Mundos subterrâneos
Florestas densas, rios e lagos, montanhas, grutas e castelos - toda a região parece um cenário de conto de fadas, mas apenas Ogulin fez disso o seu cartaz. A pequena vila na encruzilhada de três parques nacionais assume-se como a "pátria dos contos de fadas": uma vez ao ano, um festival recorda-o; durante o resto do tempo a rota com esse nome faz com que esse legado, que nasceu da combinação das lendas da região com a obra de Ivana Brlic-Mažuranic, conhecida escritora de livros infantis ("o Tolkien croata") que aqui nasceu e aqui bebeu a inspiração, não seja esquecido. Chegamos cedo, apanhamos os ensaios de uma das peças de teatro, o palco ao lado do castelo cheio de árvores a fingir e personagens de outros séculos; já a rota, que cruza tradições e recantos mais belos da região com os contos de Ivana, fazemo-la sem disciplina.
No centro da cidade, vemos passar uma estranha viatura, como uma carruagem de comboio antiga movida a pedais: duas filas paralelas de gente a pedalar no que é "o turismo activo para a gente daqui", brinca Ankica Puskaric, directora do turismo local; e na ponte principal, sobre o "abismo de Dula", paredes rochosas por onde o rio Dobra desaparece para surgir muitos quilómetros adiante, faz-se rappel e zip line com máscaras de bruxas. Afinal, as bruxas são um dos elementos mais destacados do folclore local: diz-se que em noites de tempestade elas se reúnem no Klek, montanha de 1182 metros com forma de gigante deitado que foi o berço do montanhismo croata e é parque botânico, em barulhentos encontros com duendes e fadas à mistura. Porém as histórias contadas aqui de geração em geração metem também dragões e muitas divindades aquáticas, ou não estivessem a vila e arredores povoados de lagos (até um artificial, onde a canoagem tem pista olímpica e se nada do fim de Junho a meados de Agosto), lagoas e rios. Há uma certa ironia quando passamos a fonte Cesarovac, no Parque Rei Tosmilav, cujas águas são, dizem as lendas, fonte de juventude eterna para as mulheres - e vemos uma série de velhotas sentadas nos bancos. Mas o que importa é o lema: "viver como num conto de fadas".

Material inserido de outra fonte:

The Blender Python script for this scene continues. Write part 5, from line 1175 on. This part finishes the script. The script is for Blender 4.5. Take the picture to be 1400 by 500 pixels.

Em terra "encantada" há mundos subterrâneos e a região de Lika-Karlovac é um paraíso para espeleólogos. Nas redondezas do Lago Plitvicka estão as grutas de Baraceva, que foram o berço do turismo espeleológico croata, em 1892. Uma está aberta ao público e nós, de capacete na cabeça, transitamos entre estalactites e estalagmites enormes (por vezes unidas em colunas) que preenchem as salas que se sucedem. No Parque de Grutas de Grabovac (um quarto dos sítios espelológicos protegidos da Croácia), a experiência que temos na gruta Samograd é distinta: esta é grandiosa, uma catedral de várias naves e ornamentos tão caprichosos que parece que somos seguidos por figuras do Velho Testamento, entre espirais e colunas - há água a correr em troços e a acústica é tão boa que se realizam aqui concertos.
Da guerra ao futuro
Não assistimos a qualquer concerto e até acabamos por não ir ao festival de Rastoke, mas temos a nossa dose de música. Uma parte em versão discoteca de província, que é igual a tantas outras discotecas de província em febre de sábado à noite, discos pedidos incluídos, mas aqui com insistência no género turbofolk; a outra parte em versão festa-de-empresa-em-hotel, em Slunj, para onde somos convidados depois de conhecermos o chefe, Tihomir Morvej, nome húngaro e desprezo pela música bósnia. "É só ‘ohohohohoh'", imita enquanto se ouve uma sevdalinke, onde pressentimos o espírito do fado. Apressa-se porém a sublinhar nada ter contra bósnios ou muçulmanos. "Sempre tive amigos muçulmanos", diz, "e num fim-de-semana estávamos todos a tomar copos e no outro eles foram combater do outro lado". Combateu cinco anos na guerra.